On the 19th of December (10 days after the invoice was sent to me) the service was suspended as my grace period had apparently expired. I believe that the server would have been shutdown then – I really can’t understand how I didn’t notice the server was down between December 19th and January 6th, but I didn’t.

Services will remain suspended for 3 days and then will be considered Expired.
Expired subscriptions are automatically put into our Termination Queue and are in immediate risk of being irreversibly terminated.

– TekTonic email on 19th of December

On the 29th of December (20 days after invoice was issued, 10 days after service was suspended) the subscription (ie. my VPS – my webserver) was deleted. I received a one-line email informing me of that.

Your subscription has been deleted.

– TekTonic email on 29th of December

Today (the 6th of January) I became aware of the fact my server had been deleted. At first I’d assumed that it was off for some reason (that had happened a few times in the past) and logged into the control panel to restart it. When I couldn’t see the controls for it, I checked the invoices and found none overdue (the December one had been deleted from my account). I then logged into the email account and found these emails – in reverse order of course.

I immediately contacted TekTonic via their Live web chat service (actually pretty handy, has been very good and resolving issues in the past). 

The support operator I spoke to, Sam, told me that the deletion was indeed unrecoverable. I expressed my frustration a number of times (politely, I realise it wasn’t his doing, and was largely my fault). Sam told me that I should have pre-paid (I thought I had) and that I could auto pay (had failed with my credit card in the past for some reason) – all of which was useless given that the server was gone.

So now here I am. Unsure of what backups exist (they were made by someone else, still on holiday in Internetless Hills, New Zealand) and with no clear path forward to restarting. I’m assuming that all my website is gone, any files I had stored on the server are gone as are all user records and anything of substance to help me rebuild what has been lost.

I am absolutely astonished that TekTonic would think it an acceptable business practice to completely destroy a customer’s data in such a short space of time, especially at a time when it’s quite likely that people are harder than usual to contact. I have reviewed their online terms and conditions and can’t find any reference to this process, or warning about it.

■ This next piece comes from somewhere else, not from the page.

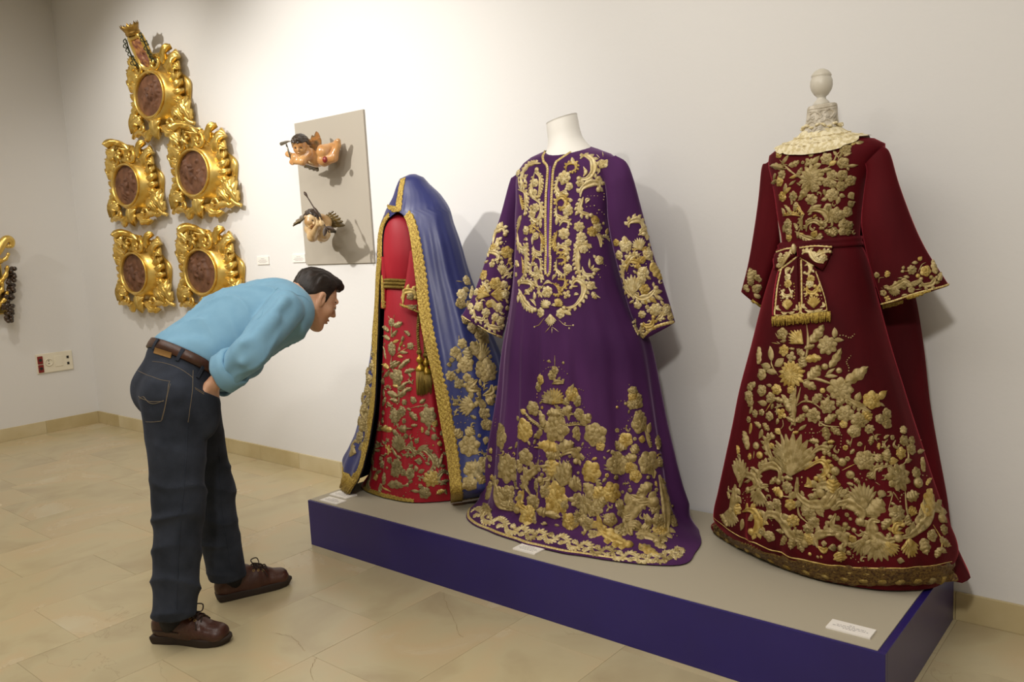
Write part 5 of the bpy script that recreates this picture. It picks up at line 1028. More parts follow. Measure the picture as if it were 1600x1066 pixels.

Other providers I’ve looked at outline processes in their terms, and also specify costs for recovery after the fact – something that TekTonic claims they simply can’t do.

So now, instead of me accepting my mistake, possibly paying a recovery fee and continuing my service with TekTonic I am forced to start again, and will obviously not be going back to TekTonic for my future hosting. How much would it cost TekTonic to store the VPS data for a little longer? Practically nothing – the plan I was on allowed for 60GB of disk, I wasn’t using it all. So simply storing a 40GB disk image is all that would be required. No other resources are tied up by an inactive VPS. 


The invoice that wasn’t paid was for the period of December 9th to January 9th (although I suspect they really mean 8th). I was not paying in arrears. With the grace period considered I received about 9 days of “free” service – my plan was $28/mth so that’s about $8 of service that I received without paying for.

I am not complaining about the process in general. I accept that I didn’t pay the bill, and that service could have reasonably been terminated as a result. What I am upset (and surprised) by is that there is no way back from this action. Had they had a backup copy of my image they could have reinstated it, I’d have paid for the overdue invoice, quite possibly paid a service fee and continued paying money everymonth as I have for the last four and a half years. There are many circumstances where a mistake like this could happen, making the process so fatal just seems silly.